そのうえで、今後の防衛力の強化に当たっては、安全保障の現実に正面から向き合い、従来の延長線上ではない真に実効的な防衛力を構築するため、防衛力の質及び量を必要かつ十分に確保していく必要があるとした。特に、宇宙・サイバー・電磁波といった新たな領域については、わが国としての優位性を獲得することが死活的に重要となっており、陸・海・空という従来の区分に依拠した発想から完全に脱却し、全ての領域を横断的に連携させた新たな防衛力の構築に向け、従来とは抜本的に異なる速度で変革を図っていく必要があるとした。一方、急速な少子高齢化や厳しい財政状況を踏まえれば、過去にとらわれない徹底した合理化なくして、かかる防衛力の強化を実現することはできないとした。このように、新防衛大綱では、従来とは根本的に異なる速度での防衛力の構築と、従来の発想に固執することのない資源配分の必要性を強調している。

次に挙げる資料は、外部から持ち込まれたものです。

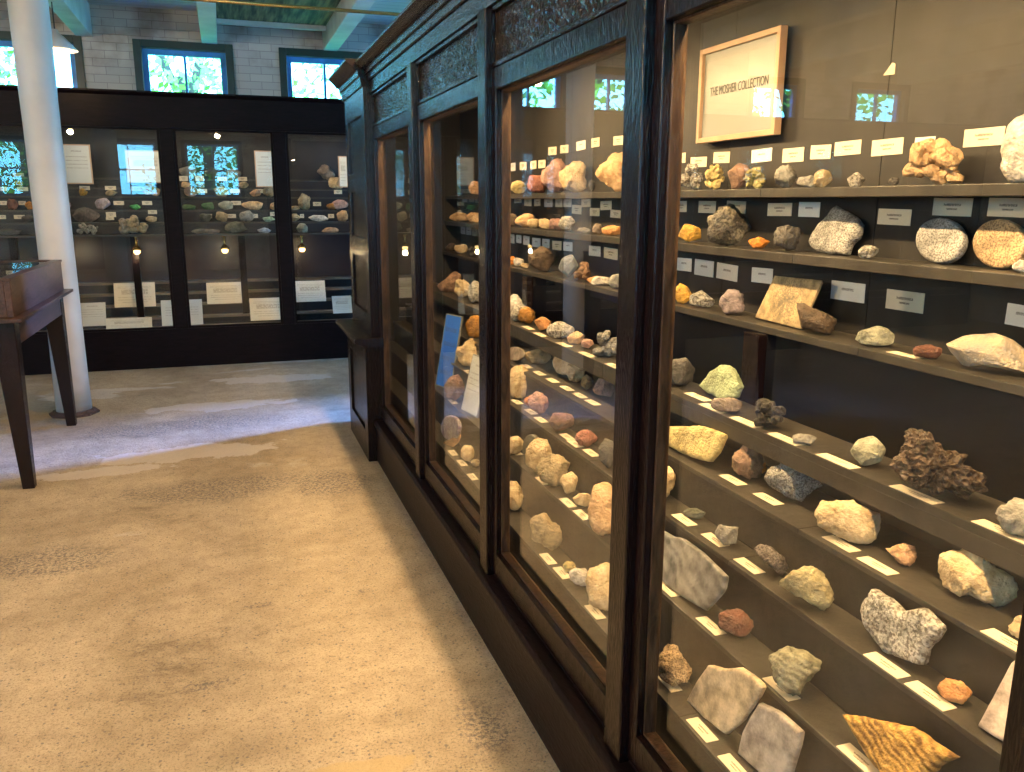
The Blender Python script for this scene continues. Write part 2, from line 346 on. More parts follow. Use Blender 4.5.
    for (px, py, rx, ry, kind) in ((-.30, 5.22, .60, .17, 0), (-.75, 4.98, .35, .10, 0), (-.12, 6.42, .50, .16, 0), (.35, 7.3, .5, .2, 0), (-.08, 4.48, .55, .22, 1), (.46, 4.38, .32, .2, 1), (-.85, 3.72, .34, .17, 1), (.62, 2.06, .08, .15, 1), (-.35, 5.9, .8, .22, 1), (.17, 1.98, .20, .07, 2), (.02, 3.05, .06, .02, 1), (.42, 3.05, .03, .02, 1), (-.15, 2.55, .08, .03, 1)):
        mp2 = N.new('ShaderNodeMapping'); mp2.vector_type = 'POINT'; mp2.inputs['Location'].default_value = (-px/rx, -py/ry, 0); mp2.inputs['Scale'].default_value = (1/rx, 1/ry, 1); L.new(O, mp2.inputs[0])
        ln = N.new('ShaderNodeVectorMath'); ln.operation = 'LENGTH'; L.new(mp2.outputs[0], ln.inputs[0])
        dist = math_('ADD', ln.outputs['Value'], math_('MULTIPLY', math_('SUBTRACT', wob.outputs['Fac'], .5), 2.6))
        if kind == 0: cur = blend(cur, ramp2(N, L, dist, .85, .95, .62), (.60, .55, .50))
        elif kind == 1:
            f = math_('MULTIPLY', ramp2(N, L, dist, .6, 1.15, .9), ramp2(N, L, grit, .44, .52, 1))
            cur = blend(cur, f, (.10, .09, .085))
        else: cur = blend(cur, ramp2(N, L, dist, .8, .9, .8), (.42, .32, .17))
    L.new(cur, b.inputs['Base Color'])
    bp = N.new('ShaderNodeBump'); bp.inputs['Strength'].default_value = .8; bp.inputs['Distance'].default_value = .012
    L.new(noise_(45, 8, .7), bp.inputs['Height'])
    bp2 = N.new('ShaderNodeBump'); bp2.inputs['Strength'].default_value = .4; bp2.inputs['Distance'].default_value = .03
    L.new(noise_(3, 6, .6), bp2.inputs['Height']); L.new(bp.outputs[0], bp2.inputs['Normal']); L.new(bp2.outputs[0], b.inputs['Normal'])
    b.inputs['Roughness'].default_value = .62
    return m
struct('floor', MB().box(LX, RX, NY, FARY, -.12, 0), floor_mat())
def plank_mat():
    m, t, N, L, b = nt('white_ceiling_planks')
    tc = N.new('ShaderNodeTexCoord'); w = N.new('ShaderNodeTexWave'); w.bands_direction = 'Y'; w.inputs['Scale'].default_value = 2.4; w.wave_profile = 'SAW'
    L.new(tc.outputs['Object'], w.inputs['Vector'])
    r = N.new('ShaderNodeValToRGB'); r.color_ramp.elements[0].position = .0; r.color_ramp.elements[1].position = .1
    r.color_ramp.elements[0].color = (.25, .25, .25, 1); r.color_ramp.elements[1].color = (.62, .64, .64, 1)
    L.new(w.outputs['Fac'], r.inputs[0]); L.new(r.outputs[0], b.inputs['Base Color']); b.inputs['Roughness'].default_value = .7
    return m
struct('ceiling', MB().box(LX, RX, NY, FARY, CZ, CZ+.1), plank_mat())
def wall(name, axis, c, thick, a0, a1, holes, m):
    """wall with window openings: axis 'y' = plane of constant y; holes = (lo, hi, z0, z1)"""
    mb = MB()
    def bx(lo, hi, z0, z1):
        if hi-lo < 1e-4 or z1-z0 < 1e-4: return
        if axis == 'y': mb.box(lo, hi, min(c, c+thick), max(c, c+thick), z0, z1)
        else: mb.box(min(c, c+thick), max(c, c+thick), lo, hi, z0, z1)
    cur = a0
    for lo, hi, z0, z1 in sorted(holes):
        bx(cur, lo, 0, CZ); bx(lo, hi, 0, z0); bx(lo, hi, z1, CZ); cur = hi
    bx(cur, a1, 0, CZ)
    struct(name, mb, m)
WN = [0]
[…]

さらに、日米同盟については、わが国自身の防衛体制とあいまって、引き続きわが国の安全保障の基軸であり続けるとし、わが国が独立国家としての第一義的な責任をしっかりと果たしていくことこそが、日米同盟の下でのわが国の役割を十全に果たし、その抑止力と対処力を一層強化していく道であり、また、自由で開かれたインド太平洋というビジョンを踏まえ、安全保障協力を戦略的に進めていくための基盤であるとした。